* **What the task requires**: Give again only the lines beginning with the one that contains "1200 pixels high." and ending with the one that contains "tag(tr, kind='structure')"; include both of those lines.

====

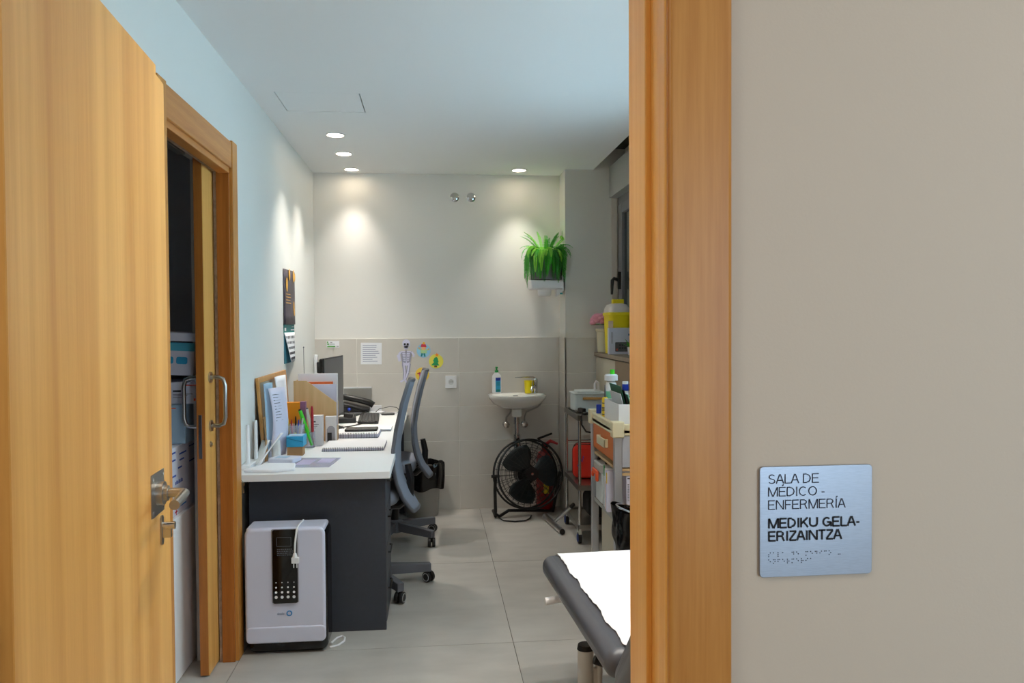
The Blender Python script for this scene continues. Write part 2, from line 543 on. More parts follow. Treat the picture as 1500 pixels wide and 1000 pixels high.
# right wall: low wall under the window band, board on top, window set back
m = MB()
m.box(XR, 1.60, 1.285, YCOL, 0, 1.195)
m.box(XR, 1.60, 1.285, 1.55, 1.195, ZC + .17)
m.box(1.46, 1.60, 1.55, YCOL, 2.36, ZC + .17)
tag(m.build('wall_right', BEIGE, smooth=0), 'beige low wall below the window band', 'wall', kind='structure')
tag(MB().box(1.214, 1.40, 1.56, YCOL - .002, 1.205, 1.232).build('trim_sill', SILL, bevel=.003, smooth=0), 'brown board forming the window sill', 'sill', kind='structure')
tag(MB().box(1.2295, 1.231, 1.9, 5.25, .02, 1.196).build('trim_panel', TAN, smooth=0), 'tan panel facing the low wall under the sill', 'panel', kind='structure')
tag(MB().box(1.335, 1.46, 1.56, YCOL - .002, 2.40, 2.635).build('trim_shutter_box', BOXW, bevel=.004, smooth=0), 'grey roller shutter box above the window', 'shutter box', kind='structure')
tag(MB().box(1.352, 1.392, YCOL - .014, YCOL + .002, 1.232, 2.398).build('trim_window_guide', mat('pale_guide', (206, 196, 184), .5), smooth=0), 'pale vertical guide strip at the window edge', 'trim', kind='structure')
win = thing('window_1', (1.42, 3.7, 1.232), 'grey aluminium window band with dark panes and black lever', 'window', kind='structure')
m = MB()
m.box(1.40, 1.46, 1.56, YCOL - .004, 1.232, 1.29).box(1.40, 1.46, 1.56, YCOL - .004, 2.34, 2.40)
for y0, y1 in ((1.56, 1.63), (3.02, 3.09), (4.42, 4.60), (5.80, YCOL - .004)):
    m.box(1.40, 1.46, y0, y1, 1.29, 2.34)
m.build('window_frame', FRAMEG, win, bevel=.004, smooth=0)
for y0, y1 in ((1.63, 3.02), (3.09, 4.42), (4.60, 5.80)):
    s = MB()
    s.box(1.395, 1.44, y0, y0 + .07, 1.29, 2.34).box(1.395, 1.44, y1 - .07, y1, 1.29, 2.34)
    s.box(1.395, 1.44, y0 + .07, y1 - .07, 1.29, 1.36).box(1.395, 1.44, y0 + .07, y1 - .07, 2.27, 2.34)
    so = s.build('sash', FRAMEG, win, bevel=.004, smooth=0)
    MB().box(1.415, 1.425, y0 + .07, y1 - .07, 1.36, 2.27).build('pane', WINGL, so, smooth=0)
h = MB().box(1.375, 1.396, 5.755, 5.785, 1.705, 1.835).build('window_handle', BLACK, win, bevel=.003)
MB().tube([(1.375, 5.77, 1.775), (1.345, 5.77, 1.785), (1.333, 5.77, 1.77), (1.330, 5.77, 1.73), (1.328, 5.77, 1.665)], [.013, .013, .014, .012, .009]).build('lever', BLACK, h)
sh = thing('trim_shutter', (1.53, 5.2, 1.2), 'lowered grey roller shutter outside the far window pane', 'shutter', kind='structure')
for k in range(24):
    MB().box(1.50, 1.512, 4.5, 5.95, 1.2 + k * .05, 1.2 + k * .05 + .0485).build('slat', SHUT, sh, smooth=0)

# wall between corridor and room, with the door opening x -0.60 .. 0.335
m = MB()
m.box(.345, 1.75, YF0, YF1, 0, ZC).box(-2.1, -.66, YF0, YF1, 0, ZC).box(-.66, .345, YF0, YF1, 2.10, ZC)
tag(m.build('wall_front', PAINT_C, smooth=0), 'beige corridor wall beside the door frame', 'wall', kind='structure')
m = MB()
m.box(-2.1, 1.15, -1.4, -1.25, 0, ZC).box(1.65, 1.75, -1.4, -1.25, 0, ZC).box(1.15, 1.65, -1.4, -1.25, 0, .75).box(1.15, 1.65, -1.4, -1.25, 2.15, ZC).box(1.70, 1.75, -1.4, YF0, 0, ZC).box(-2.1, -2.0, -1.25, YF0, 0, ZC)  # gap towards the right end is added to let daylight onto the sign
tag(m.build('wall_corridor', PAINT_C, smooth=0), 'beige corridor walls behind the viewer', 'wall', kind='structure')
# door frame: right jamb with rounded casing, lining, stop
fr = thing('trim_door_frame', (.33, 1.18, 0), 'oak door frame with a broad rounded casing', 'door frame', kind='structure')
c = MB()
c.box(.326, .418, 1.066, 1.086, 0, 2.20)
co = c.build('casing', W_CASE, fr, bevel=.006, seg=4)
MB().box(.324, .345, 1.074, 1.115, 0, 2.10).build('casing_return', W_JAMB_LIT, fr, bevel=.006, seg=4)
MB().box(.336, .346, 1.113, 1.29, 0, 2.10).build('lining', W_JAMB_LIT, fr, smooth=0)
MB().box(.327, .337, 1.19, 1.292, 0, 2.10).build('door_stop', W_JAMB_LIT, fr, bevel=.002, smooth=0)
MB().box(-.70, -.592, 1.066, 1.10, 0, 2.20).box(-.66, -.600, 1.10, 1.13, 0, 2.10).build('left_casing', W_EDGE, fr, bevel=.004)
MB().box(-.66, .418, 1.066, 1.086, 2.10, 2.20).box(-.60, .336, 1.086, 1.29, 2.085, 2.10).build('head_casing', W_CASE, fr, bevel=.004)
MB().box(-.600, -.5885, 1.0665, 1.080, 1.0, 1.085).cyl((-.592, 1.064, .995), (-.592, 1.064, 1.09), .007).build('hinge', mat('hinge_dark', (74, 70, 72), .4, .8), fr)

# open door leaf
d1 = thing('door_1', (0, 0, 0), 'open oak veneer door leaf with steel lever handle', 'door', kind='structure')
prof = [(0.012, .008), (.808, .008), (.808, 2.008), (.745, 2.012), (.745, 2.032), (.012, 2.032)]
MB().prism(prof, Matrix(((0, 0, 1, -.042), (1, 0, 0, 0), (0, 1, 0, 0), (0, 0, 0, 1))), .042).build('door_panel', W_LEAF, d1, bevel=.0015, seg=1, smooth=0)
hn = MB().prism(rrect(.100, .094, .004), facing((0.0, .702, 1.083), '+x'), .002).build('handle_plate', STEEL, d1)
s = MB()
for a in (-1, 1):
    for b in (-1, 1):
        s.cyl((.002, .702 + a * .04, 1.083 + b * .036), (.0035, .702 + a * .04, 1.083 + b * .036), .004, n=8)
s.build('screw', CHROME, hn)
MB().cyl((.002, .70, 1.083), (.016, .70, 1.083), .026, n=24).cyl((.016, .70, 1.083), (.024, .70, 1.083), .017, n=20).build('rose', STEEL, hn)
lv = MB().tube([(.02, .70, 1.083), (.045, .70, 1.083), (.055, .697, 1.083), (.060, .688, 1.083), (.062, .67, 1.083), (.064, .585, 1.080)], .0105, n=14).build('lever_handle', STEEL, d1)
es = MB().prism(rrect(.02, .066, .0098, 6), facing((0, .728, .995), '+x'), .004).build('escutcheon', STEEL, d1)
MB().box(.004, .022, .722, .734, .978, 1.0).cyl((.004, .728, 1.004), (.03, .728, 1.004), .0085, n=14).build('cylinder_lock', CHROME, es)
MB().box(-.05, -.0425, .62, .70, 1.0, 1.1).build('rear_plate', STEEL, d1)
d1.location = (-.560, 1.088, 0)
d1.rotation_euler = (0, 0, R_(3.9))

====

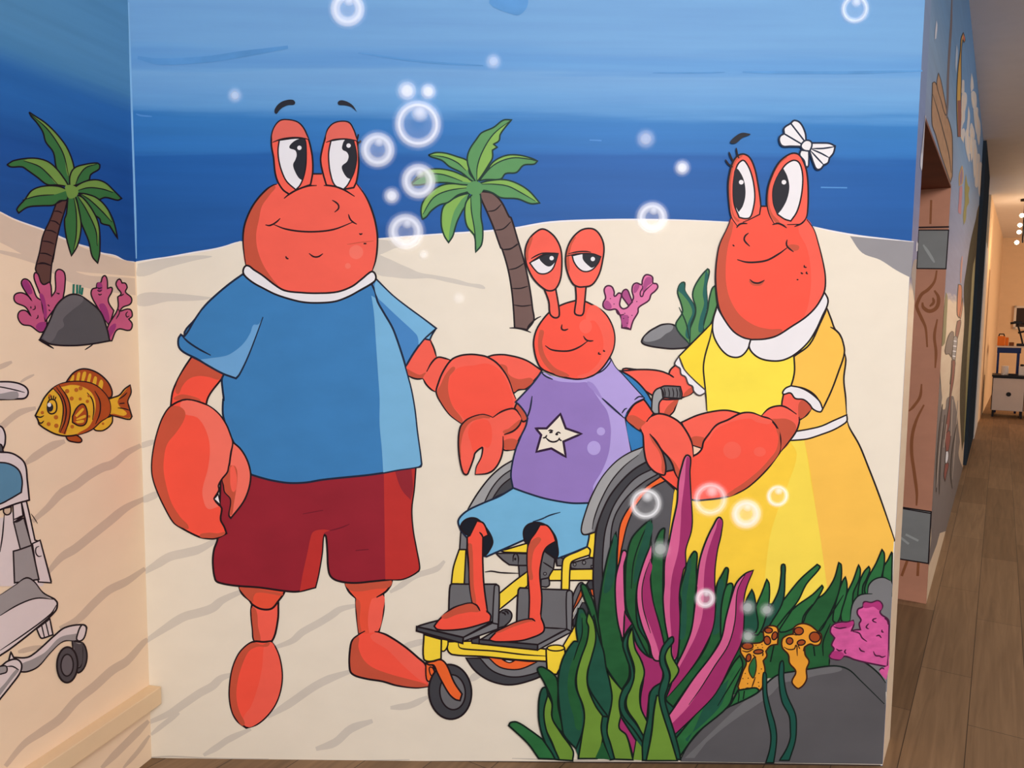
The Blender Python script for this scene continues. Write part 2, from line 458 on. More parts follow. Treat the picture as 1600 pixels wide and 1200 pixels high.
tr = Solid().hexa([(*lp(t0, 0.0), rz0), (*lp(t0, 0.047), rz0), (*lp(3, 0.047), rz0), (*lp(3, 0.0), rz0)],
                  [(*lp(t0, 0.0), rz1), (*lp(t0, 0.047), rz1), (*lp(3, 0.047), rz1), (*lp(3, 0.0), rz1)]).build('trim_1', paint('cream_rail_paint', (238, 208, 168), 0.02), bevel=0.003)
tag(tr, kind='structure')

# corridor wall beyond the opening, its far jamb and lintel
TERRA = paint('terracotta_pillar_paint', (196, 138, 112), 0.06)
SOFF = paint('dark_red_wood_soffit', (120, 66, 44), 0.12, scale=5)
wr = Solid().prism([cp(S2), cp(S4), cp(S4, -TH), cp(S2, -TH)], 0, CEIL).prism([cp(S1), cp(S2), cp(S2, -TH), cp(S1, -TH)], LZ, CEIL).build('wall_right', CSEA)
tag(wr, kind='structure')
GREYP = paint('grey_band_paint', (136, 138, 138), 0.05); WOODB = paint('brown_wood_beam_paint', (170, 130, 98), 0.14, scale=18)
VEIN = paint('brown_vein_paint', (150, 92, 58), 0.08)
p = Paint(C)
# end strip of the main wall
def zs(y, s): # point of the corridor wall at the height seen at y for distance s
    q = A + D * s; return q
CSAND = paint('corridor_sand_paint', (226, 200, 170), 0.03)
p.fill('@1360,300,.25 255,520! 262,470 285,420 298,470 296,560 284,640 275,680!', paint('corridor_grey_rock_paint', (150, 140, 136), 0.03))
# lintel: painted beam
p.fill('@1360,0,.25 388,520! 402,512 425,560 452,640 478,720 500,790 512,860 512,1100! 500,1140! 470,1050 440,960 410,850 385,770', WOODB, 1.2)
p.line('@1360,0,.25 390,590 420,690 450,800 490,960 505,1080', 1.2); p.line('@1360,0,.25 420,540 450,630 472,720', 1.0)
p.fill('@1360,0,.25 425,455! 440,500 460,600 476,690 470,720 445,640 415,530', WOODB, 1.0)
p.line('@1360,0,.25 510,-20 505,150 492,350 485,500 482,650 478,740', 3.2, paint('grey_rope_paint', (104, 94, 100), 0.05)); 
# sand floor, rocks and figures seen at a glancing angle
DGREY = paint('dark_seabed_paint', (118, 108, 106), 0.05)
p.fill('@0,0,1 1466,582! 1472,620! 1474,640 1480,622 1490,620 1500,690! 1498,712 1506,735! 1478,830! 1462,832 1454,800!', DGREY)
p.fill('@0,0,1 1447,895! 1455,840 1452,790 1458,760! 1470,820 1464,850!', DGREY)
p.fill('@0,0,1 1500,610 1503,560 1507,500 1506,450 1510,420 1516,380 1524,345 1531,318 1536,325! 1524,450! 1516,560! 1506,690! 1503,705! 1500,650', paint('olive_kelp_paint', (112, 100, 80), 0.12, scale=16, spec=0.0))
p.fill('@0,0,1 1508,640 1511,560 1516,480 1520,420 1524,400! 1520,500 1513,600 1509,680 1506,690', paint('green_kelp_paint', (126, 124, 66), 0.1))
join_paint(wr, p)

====

* **Worked answer**:
The Blender Python script for this scene continues. Write part 2, from line 458 on. More parts follow. Treat the picture as 1600 pixels wide and 1200 pixels high.
tr = Solid().hexa([(*lp(t0, 0.0), rz0), (*lp(t0, 0.047), rz0), (*lp(3, 0.047), rz0), (*lp(3, 0.0), rz0)],
                  [(*lp(t0, 0.0), rz1), (*lp(t0, 0.047), rz1), (*lp(3, 0.047), rz1), (*lp(3, 0.0), rz1)]).build('trim_1', paint('cream_rail_paint', (238, 208, 168), 0.02), bevel=0.003)
tag(tr, kind='structure')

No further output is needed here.